"If you were born in India you would be a Hindu. So, then, how can your claim that Jesus is the only way to God be true?" I hear this on occasion. I suspect there are more who think this without expressing it. How do I respond? My response is: such thinking is not logical. Consider the argument put this way:
1. A person born in America in the mid-20th century is more likely to be a Christian than a Hindu.
2. The faith of the American-born Christian is biased.
3. Therefore we can dismiss their claim that their faith is true (in the sense of being the over-arching metanarrative it claims to be).
P1 is true, sociologically.
P2 is true, psychologically. The bias is real.
But from the sociological truth of P1 and the psychological truth of P2 there is no logical claim of inference to 3. The thinking expressed in the above argument commits the informal logical fallacy known such as ad hominem circumstantial. Ad hominem circumstantial constitutes an attack on the bias of a source. (See Hurley, A Concise Introduction to Logic, ch. 3)
Elliot Cohen, in his logic text Critical Thinking Unleashed, calls this a "conflict of interest" fallacy. (351) Cohen writes: "The dismissal of findings die to a real or apparent conflict of interest without first examining the evidence upon which these findings are based is unjustified. While the potential biases of researchers are indeed serious concerns, it is the evidence and the inferences drawn from it that need to be inspected in order to determine the soundness of the findings." (351)

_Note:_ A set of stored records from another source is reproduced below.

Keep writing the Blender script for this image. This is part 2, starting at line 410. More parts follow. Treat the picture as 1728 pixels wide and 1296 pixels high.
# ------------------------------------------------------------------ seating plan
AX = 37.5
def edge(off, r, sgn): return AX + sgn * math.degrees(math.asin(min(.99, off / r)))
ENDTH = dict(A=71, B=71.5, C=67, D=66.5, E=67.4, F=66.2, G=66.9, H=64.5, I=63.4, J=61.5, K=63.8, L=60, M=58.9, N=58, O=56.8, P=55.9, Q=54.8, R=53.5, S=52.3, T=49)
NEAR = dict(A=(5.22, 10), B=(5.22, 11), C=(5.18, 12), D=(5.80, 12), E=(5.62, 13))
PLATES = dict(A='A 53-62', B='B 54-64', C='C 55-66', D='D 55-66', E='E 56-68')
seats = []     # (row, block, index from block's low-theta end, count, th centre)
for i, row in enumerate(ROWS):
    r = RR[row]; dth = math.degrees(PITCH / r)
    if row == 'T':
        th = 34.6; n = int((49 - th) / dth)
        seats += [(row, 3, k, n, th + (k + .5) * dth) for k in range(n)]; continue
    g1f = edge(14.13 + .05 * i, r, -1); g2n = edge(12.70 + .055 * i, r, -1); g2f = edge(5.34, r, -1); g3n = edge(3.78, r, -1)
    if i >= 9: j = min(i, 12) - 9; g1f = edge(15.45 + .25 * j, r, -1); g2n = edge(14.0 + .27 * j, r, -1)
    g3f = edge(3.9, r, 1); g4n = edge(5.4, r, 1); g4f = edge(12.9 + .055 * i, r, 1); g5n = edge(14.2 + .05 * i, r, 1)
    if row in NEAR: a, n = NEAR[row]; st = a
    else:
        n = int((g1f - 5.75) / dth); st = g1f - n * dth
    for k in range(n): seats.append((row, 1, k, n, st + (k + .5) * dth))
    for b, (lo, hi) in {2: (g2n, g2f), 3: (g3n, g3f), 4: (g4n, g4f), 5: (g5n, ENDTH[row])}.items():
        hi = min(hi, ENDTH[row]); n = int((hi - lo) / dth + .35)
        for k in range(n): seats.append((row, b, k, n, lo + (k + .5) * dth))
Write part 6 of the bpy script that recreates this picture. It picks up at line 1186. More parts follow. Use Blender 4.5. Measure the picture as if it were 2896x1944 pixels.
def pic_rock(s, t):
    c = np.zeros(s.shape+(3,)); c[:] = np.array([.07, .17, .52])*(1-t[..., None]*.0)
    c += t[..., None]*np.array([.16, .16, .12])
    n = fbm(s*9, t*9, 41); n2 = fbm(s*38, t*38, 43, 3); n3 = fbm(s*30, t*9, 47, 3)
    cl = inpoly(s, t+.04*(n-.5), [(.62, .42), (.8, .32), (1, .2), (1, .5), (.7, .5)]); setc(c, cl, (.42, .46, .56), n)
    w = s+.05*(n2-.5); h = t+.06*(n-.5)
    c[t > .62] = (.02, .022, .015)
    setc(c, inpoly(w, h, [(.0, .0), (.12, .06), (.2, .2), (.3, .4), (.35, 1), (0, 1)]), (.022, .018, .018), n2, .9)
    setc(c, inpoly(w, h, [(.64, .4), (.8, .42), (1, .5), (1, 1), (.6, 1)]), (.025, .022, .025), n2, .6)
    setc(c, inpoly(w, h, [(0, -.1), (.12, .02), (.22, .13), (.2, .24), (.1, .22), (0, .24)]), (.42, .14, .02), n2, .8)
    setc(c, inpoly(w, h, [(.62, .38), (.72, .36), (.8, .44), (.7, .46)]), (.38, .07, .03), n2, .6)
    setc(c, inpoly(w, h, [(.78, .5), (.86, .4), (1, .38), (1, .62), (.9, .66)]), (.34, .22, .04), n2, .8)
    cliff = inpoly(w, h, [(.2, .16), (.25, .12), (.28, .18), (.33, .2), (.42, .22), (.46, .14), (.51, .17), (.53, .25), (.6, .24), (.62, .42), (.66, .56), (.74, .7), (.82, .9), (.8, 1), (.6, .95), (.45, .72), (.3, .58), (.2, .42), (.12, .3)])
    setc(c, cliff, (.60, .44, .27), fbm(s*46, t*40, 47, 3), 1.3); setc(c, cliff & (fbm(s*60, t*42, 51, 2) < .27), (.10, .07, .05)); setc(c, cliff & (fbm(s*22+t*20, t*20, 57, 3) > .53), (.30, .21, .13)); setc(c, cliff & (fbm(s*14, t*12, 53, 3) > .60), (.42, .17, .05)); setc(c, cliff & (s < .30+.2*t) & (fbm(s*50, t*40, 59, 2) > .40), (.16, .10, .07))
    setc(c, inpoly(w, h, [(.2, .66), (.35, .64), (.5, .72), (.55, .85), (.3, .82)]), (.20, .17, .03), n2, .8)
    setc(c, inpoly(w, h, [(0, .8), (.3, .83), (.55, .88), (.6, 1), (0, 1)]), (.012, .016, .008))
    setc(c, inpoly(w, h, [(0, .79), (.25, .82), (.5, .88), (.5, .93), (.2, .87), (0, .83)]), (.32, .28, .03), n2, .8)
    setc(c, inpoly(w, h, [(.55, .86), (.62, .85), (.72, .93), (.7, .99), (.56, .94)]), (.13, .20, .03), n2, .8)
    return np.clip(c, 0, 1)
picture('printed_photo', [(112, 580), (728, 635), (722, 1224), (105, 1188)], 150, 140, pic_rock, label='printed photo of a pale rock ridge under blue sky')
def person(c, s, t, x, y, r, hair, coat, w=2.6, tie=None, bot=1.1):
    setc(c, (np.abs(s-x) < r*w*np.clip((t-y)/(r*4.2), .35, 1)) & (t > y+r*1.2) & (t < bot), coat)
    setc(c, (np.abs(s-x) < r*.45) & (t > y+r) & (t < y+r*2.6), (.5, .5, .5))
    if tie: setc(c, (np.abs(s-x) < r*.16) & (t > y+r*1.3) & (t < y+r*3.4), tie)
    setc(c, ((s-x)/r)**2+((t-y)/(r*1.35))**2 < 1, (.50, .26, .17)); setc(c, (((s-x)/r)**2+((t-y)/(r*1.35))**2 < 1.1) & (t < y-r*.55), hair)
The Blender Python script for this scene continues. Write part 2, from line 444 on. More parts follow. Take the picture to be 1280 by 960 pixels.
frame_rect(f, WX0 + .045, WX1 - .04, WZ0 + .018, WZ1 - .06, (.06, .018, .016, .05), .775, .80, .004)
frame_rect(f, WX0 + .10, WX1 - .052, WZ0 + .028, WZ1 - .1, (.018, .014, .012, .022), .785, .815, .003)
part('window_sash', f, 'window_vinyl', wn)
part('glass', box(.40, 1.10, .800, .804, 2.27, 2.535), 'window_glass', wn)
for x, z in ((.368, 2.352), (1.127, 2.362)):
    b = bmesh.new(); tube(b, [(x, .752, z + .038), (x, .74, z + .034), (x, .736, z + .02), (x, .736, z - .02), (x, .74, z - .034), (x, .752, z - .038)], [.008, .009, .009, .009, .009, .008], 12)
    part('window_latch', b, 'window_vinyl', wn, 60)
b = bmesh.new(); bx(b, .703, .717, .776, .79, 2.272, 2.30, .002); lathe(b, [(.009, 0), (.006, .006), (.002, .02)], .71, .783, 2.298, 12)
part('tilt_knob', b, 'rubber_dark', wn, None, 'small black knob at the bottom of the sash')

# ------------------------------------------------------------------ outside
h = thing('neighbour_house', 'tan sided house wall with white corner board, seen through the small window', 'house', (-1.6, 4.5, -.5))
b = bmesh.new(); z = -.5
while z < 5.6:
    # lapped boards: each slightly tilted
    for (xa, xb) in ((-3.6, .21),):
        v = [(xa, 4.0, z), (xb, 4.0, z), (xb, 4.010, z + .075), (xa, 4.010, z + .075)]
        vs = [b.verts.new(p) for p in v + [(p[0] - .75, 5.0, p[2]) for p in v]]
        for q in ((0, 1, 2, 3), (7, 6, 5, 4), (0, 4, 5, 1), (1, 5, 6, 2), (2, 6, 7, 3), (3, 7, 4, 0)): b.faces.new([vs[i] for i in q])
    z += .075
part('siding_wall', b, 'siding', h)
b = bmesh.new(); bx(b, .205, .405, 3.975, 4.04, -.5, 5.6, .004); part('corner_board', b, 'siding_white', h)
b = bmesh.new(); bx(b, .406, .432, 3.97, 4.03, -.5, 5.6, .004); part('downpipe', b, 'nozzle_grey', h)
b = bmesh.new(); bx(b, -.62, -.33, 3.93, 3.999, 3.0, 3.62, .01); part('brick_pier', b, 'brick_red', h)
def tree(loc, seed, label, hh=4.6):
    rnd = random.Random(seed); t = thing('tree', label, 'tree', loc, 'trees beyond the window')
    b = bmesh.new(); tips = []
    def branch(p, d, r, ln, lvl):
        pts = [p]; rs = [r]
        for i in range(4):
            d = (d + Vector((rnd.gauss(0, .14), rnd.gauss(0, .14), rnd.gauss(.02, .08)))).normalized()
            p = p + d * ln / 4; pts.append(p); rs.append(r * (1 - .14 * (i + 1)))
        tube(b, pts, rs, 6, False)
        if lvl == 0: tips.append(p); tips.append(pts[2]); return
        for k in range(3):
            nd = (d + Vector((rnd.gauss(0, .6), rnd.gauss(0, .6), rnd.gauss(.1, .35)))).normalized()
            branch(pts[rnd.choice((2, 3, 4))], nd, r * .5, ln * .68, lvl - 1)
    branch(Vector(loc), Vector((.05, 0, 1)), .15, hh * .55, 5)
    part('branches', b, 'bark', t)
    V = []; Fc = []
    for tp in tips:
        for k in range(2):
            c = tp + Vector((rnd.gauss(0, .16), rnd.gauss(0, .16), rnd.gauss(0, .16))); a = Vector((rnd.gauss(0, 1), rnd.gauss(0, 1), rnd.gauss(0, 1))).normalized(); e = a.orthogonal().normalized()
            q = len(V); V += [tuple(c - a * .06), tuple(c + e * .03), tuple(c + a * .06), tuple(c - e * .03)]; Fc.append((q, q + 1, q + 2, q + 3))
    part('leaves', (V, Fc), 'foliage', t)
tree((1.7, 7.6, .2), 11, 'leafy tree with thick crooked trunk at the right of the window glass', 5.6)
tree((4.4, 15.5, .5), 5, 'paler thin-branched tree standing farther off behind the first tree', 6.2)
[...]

The statement If someone is biased we need not accept their arguments in support of their bias is, therefore, false. I am suggesting that persons who think like this and are therefore moved by the power of the "conflict of interest" fallacy have themselves succumbed to the myth of objectivity. Probably, they view themselves as epistemically "objective" and "neutral." Usually, such people are fully out of touch with their own culturally relative worldview which, in this case, is the Western Cartesian legacy that began to get debunked by Hume, whose epistemological skepticism about causality awakened Kant from his "dogmatic slumber."
If you've ever looked at a Logic text you will see nothing in it that supports sociological, anthropological, scientific, or psychological data as helpful logically; which means, the "claim of inference" or, as Cohen states above, "evidence and the inferences drawn from it."
Is Logic objectively neutral? The question is misguided. Logicians are not objectively neutral. Logic is a tool logicians use, like a carpenter uses a hammer. Is a carpenter's hammer objectively neutral? The question is nonsense. Does a logician's bias affect an argument qua argument. Nope. And if you understand that, you get the point of Logic and why, in our logic texts, pointing out someone's non-neutrality has no real bearing on the argument itself.
There are 330,000,000 gods.
There is one God.
Jesus is God incarnate.
God does not exist.
Science explains everything.
In dialogue one must try to be epistemically neutral.
Epistemic neutrality can be achieved.
All the above are statements. In Logic, a statement is a sentence that is either true or false. All the above statements are either true or false. Even if the statement makers are biased.
(Note: at this point I become very interested in the work of philosopher J.P. Moreland, Alvin Plantinga [though Moreland and Plantinga are not on the same page re. evidentialism], and others who suggest that the idea that logic is hard-wired into us, and that we can trust it, makes more sense on theism than on atheism.)